* [WHAT YOU ARE ASKED TO DO]:
Give every line below again, exactly.

* [DATASET EXCERPT]:
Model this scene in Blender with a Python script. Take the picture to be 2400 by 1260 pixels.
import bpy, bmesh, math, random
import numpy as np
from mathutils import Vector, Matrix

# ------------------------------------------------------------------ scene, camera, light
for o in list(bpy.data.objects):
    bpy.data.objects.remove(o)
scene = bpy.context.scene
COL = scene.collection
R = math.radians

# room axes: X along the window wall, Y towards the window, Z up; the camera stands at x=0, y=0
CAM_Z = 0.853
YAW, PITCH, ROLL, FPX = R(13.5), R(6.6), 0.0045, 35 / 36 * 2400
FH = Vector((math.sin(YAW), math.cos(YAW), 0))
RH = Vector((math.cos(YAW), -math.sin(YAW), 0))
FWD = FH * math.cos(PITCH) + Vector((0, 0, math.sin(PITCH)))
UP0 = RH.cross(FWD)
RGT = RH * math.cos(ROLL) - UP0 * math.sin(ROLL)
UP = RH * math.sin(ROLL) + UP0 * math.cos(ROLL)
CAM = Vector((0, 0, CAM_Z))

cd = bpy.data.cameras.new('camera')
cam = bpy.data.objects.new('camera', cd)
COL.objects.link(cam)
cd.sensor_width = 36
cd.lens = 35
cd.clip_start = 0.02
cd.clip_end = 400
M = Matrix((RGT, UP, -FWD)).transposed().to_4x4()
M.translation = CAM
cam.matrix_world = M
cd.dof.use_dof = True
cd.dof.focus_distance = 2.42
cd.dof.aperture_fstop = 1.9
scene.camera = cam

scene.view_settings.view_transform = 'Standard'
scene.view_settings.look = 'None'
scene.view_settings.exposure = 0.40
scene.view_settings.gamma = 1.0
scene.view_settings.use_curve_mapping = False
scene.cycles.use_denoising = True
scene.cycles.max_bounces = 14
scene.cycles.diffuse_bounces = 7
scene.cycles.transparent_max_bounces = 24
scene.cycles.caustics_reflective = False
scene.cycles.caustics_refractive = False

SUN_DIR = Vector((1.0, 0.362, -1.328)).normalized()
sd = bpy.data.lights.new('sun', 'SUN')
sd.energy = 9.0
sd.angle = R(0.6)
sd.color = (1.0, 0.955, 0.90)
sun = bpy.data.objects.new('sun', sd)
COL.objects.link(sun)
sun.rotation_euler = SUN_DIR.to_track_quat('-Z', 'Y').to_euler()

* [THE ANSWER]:
Model this scene in Blender with a Python script. Take the picture to be 2400 by 1260 pixels.
import bpy, bmesh, math, random
import numpy as np
from mathutils import Vector, Matrix

# ------------------------------------------------------------------ scene, camera, light
for o in list(bpy.data.objects):
    bpy.data.objects.remove(o)
scene = bpy.context.scene
COL = scene.collection
R = math.radians

# room axes: X along the window wall, Y towards the window, Z up; the camera stands at x=0, y=0
CAM_Z = 0.853
YAW, PITCH, ROLL, FPX = R(13.5), R(6.6), 0.0045, 35 / 36 * 2400
FH = Vector((math.sin(YAW), math.cos(YAW), 0))
RH = Vector((math.cos(YAW), -math.sin(YAW), 0))
FWD = FH * math.cos(PITCH) + Vector((0, 0, math.sin(PITCH)))
UP0 = RH.cross(FWD)
RGT = RH * math.cos(ROLL) - UP0 * math.sin(ROLL)
UP = RH * math.sin(ROLL) + UP0 * math.cos(ROLL)
CAM = Vector((0, 0, CAM_Z))

cd = bpy.data.cameras.new('camera')
cam = bpy.data.objects.new('camera', cd)
COL.objects.link(cam)
cd.sensor_width = 36
cd.lens = 35
cd.clip_start = 0.02
cd.clip_end = 400
M = Matrix((RGT, UP, -FWD)).transposed().to_4x4()
M.translation = CAM
cam.matrix_world = M
cd.dof.use_dof = True
cd.dof.focus_distance = 2.42
cd.dof.aperture_fstop = 1.9
scene.camera = cam

scene.view_settings.view_transform = 'Standard'
scene.view_settings.look = 'None'
scene.view_settings.exposure = 0.40
scene.view_settings.gamma = 1.0
scene.view_settings.use_curve_mapping = False
scene.cycles.use_denoising = True
scene.cycles.max_bounces = 14
scene.cycles.diffuse_bounces = 7
scene.cycles.transparent_max_bounces = 24
scene.cycles.caustics_reflective = False
scene.cycles.caustics_refractive = False

SUN_DIR = Vector((1.0, 0.362, -1.328)).normalized()
sd = bpy.data.lights.new('sun', 'SUN')
sd.energy = 9.0
sd.angle = R(0.6)
sd.color = (1.0, 0.955, 0.90)
sun = bpy.data.objects.new('sun', sd)
COL.objects.link(sun)
sun.rotation_euler = SUN_DIR.to_track_quat('-Z', 'Y').to_euler()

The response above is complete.